Profit is estate 28 in St. Croix’s King’s Quarter. Based on appearances on historic maps, the windmill was likely built in the 1760s. The windmill was incorporated into a dwelling. The inscription stone is illegible. The windmill is in good condition.
The 1750 map depicts no cultivation in estate 28. Similarly, neither of the Beck printings included a sugar manufacturing icon. Starting with the 1766 example and including all but two of the annotated Beck maps and manuscript copies, map makers depicted a hand drawn windmill. However, two of the maps place the windmill in estate 27 and two place it in estate 28. The two maps that do not include a windmill are the unsigned manuscript copy and the 1770 annotated map that only added landowner names.
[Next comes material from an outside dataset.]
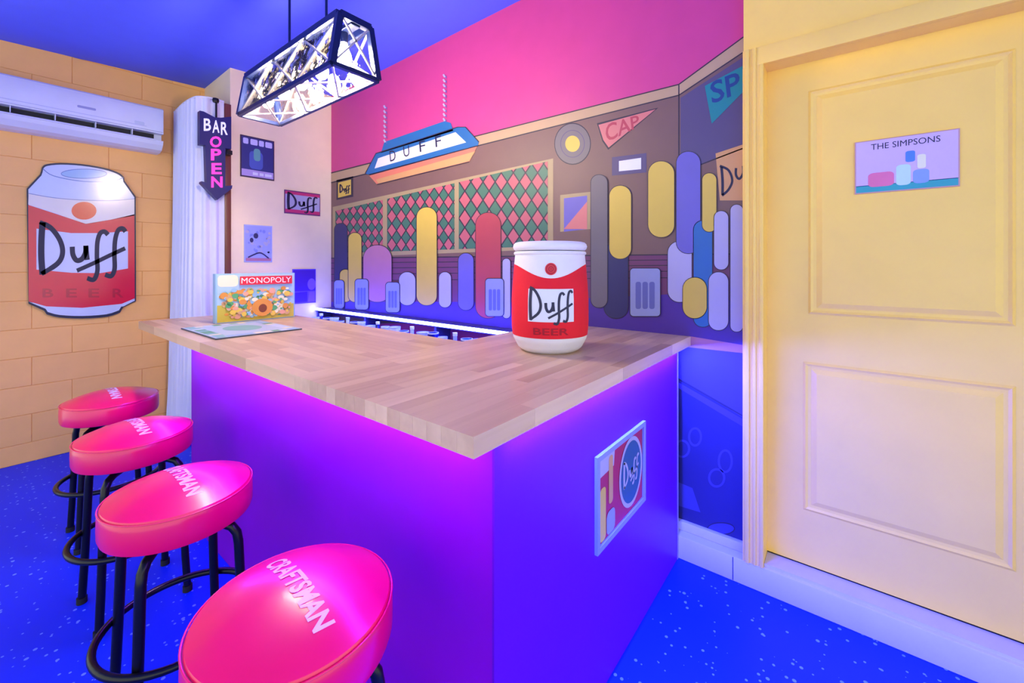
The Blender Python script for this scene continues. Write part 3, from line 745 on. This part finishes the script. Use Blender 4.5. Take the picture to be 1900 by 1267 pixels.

The 1799 Oxholm map depicts a windmill at the southern end of a hill in the eastern side of estate 27. The 1856 Parsons map locates a windmill at a 155-foot elevation.
The 1921 topographic sheet locates the Profit mill at a 158-foot elevation. The 1958 and 1982 topographic maps locate ruins identifiable as a windmill at an elevation between 140-160 feet.
On the 1750 map, ownership attributed to Friderich Moths. By 1766 and for all the annotated Beck maps and manuscript copies, ownership changed to Lieutenant Krause. By 1790, Krause must have died, with the ownership attribution to his heirs.
McGuire geographic dictionary of the Virgin Islands (p.151) attributes ownership in 1754 to Rapzaat Heylinger, whose first name translates to rapeseed. A mill is noted in the southern bowl of Kingshill range.